Days in the life of a mother at home is of course only half the story of family life.  The other half is days in the life of a father at work.  But let’s begin at the very beginning – it’s a very good place to start.  Well, actually the very beginning is perhaps a little too steamy for this blog, but let’s fast forward to Day 2 in the life of Bean Number One.

Picture the scene:  A young woman sits on a nursing chair, the very chair her grandmother nursed her mother on, except there is not very much actual nursing going on.   Having been through one of the hardest physical experiences known to human beings, she is now expected to keep the end result of her herculean labours alive…with her boobs.  These boobs have, up until 48 hours ago, had nothing like this level of responsibility resting on them.  They have gone through the smartie stage, been put in a first bra, been admired from both far off and close quarters, but mainly their role has been a passive one.  But now the young woman needs her boobs to work, because at that very moment she is looking at a little face that is so exquisite, so perfect, that it pains her with its beauty.  And her heart is vowing over and over again, that she will keep this little life alive, WHATEVER IT TAKES.

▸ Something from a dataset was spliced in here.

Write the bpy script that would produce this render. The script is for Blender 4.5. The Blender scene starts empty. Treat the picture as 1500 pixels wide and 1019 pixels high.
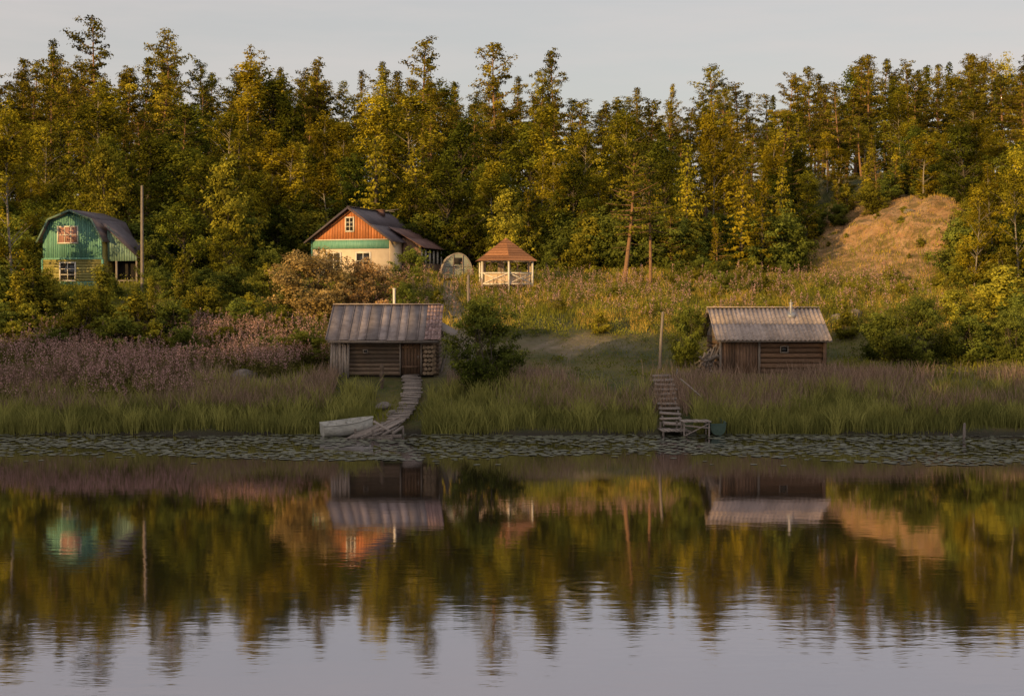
import bpy, math, random
import numpy as np
from mathutils import Vector, Matrix, Euler
rng=np.random.default_rng(7); random.seed(7)
F=2100.0; CZ=5.6; TH=math.atan(69.5/F)
def P(px,py,d):
    u=(px-750)/F; v=(509.5-py)/F
    yy=math.cos(TH)+v*math.sin(TH); zz=-math.sin(TH)+v*math.cos(TH)
    return Vector((u/yy*d, d, CZ+zz/yy*d))
def X(px,d): return (px-750)/F*d
sc=bpy.context.scene
def sstep(a,b,x):
    t=np.clip((x-a)/(b-a),0,1); return t*t*(3-2*t)
# ---------------------------------------------------------------- terrain height
YP=[-1500,-25,-3,1,8,20,55,59.6,60.2,62,66,72,78,84,90,97,108,130,160,180,260,1500]
ZP=[4,4,4,3.2,-1,-2,-1.4,-0.12,0.12,0.6,1.95,2.5,4.3,5.6,6.5,7.2,8.3,11.5,16,18,16,12]
def hz(x,y):
    x=np.asarray(x,float); y=np.asarray(y,float)
    k=sstep(50,58,y)*(1-sstep(62,70,y))
    ys=y+k*(0.35*np.sin(x*0.37+.5)+0.22*np.sin(x*0.93+1)+0.12*np.sin(x*2.3)+0.3*sstep(12,30,x))
    z=np.interp(ys,YP,ZP)
    hill=4.9*sstep(17.5,32,x+0.8*np.sin(y*.5))*sstep(87,106,y)*(1-0.6*sstep(130,170,y))
    n=(np.sin(x*.31+y*.17)+np.sin(x*.13-y*.41+2)+.6*np.sin(x*.83+y*.71+1)+.4*np.sin(x*1.7-y*1.3))*0.11
    n=n*sstep(62,76,y)*(1-.0*x)
    n2=(np.sin(x*1.1+y*.9)+np.sin(x*2.1-y*1.7+1)+.7*np.sin(x*3.7+y*2.9))*0.17*sstep(.6,2,hill)
    return z+hill+n+n2
def hzf(x,y): return float(hz(x,y))
# ---------------------------------------------------------------- node helpers
def newmat(name):
    m=bpy.data.materials.new(name); m.use_nodes=True
    nt=m.node_tree; nt.nodes.clear()
    o=nt.nodes.new('ShaderNodeOutputMaterial')
    return m,nt,o
def N(nt,t,**kw):
    n=nt.nodes.new(t)
    for k,v in kw.items(): setattr(n,k,v)
    return n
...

So now we cut to another figure.  An heroic one, whose heart is also raw with love.  He has valiantly rushed out at some ungodly hour, on a quest for a steriliser.  He returns, triumphant, holding aloft his prize, only to find that somehow boobs and baby have made friends and, for now, the primal panic has been held at bay.  But this does not mean his task has been in vain, because, by rushing out to provide for the immediate needs of his wife and child, he has also demonstrated that he will also do WHATEVER IT TAKES for his family.

So, at the very beginning of the story, both my husband and I, in our different ways, made that extreme, subconscious vow that all parents make to their children.  From this point on, our roles as mother and father are exactly equal, because we have exactly the same amount invested in this little family of ours: everything.

So here’s where all the guff about working mothers, mothers at home, fathers at home, part time mothers, three-quarter time grandparents etc gets all silly. Underneath all the superfluous details about where we are when, all parents are simply trying to act out the equation:

Enough Money + Enough Care = Happy Children

In our family unit, it has panned out that my husband is the one going out the front door every day to bring home ‘Enough Money’, and it just so happens that I am the one providing ‘Enough Care’, but of course, getting that balance right is a process of trial and error, and in the capitalist society that we live in, perhaps a little too much emphasis is placed on the first half of the equation, while the second half can be left a little too much to chance – and Cbeebies.

Mummy loves mopping in her high heels

When I was doing my MA in ‘Camp Frolicking’ at the Central School of Speech and Drama, I was cast as the housewife in the musical ‘Working’. The lyrics to that hateful song have haunted me ever since:

‘All I am is just a housewife, Nothing special, nothing great. What I do is kinda boring, If you’d rather, it can wait. All I am is someone’s mother, All I am is someone’s wife, All of which seems unimportant, All it is, is – Just my life…’

I was determined that I would never feel like that, that my answer to the question, ‘So what do you do?’ would never be, ‘I’m just a housewife’. I was determined that whatever I chose to do, it would be important.

However, there is an element of truth to these lyrics. Aspects of the job of being a mother are insanely boring and repetitive. So far this morning, I have: hung the children’s school uniforms on the radiator, then taken them back off the radiator and put them on my children who are old enough to do it themselves, cleared away the breakfast, got the wash from last night out of the tumble dryer, put another wash on, and made two healthy, fresh, packed lunches, most of which will return home at the end of the day, slightly chewed and spat on. This is a small percentage of the jobs that have to be done every single day of the week, apart from weekends, which have their own set of tasks.

My husband is a very good, kind man, and does his fair share of the tasks when he’s around. But he really isn’t around that much. As far as he’s concerned the single, most difficult, household chore of the day is washing up after the supper that I’ve made for us. He does this massively arduous chore most evenings, and so leaves me to float around all day, doing practically nothing around the house. NOT.

Then, there is the added dimension of competitive housework. All women do this. When first going to someone’s house, you subtly check out their level of ‘acceptable cleanliness’. Once clocked, you then know how clean and tidy your house has to be if and when they come round to yours. In the past I have made joking references to my floor only being cleaned if my daughter happens to wee on it (fairly often actually) and instead of understanding chuckles, have received only horrified stares…

But the truth of the matter is, I’m not a housewife. I love my house and do my best to make it a home, but I married my husband, not a three-bed, end of terrace. The important thing is the people that are in it. And these important people include ME. I am also important, and if I spend all my free time chasing my tail, doing the endless jobs that being a homeowner requires, I would begin to feel, well, a little less like a wife, mother and woman, and a little more like a slave. If and when I do get round to dusting the tops of things, it will be a cause for celebration, and we will re-name the day ‘Clean tops-of-things Day!’ But, up till then, I would much rather sing Noel Coward songs and make myself cry/ help my son make green, sugar-crystals/ randomly decide to move all the furniture in the sitting room, and declare it ‘much better’.

So, is my life unimportant? My family certainly don’t think so. Or at least I hope not.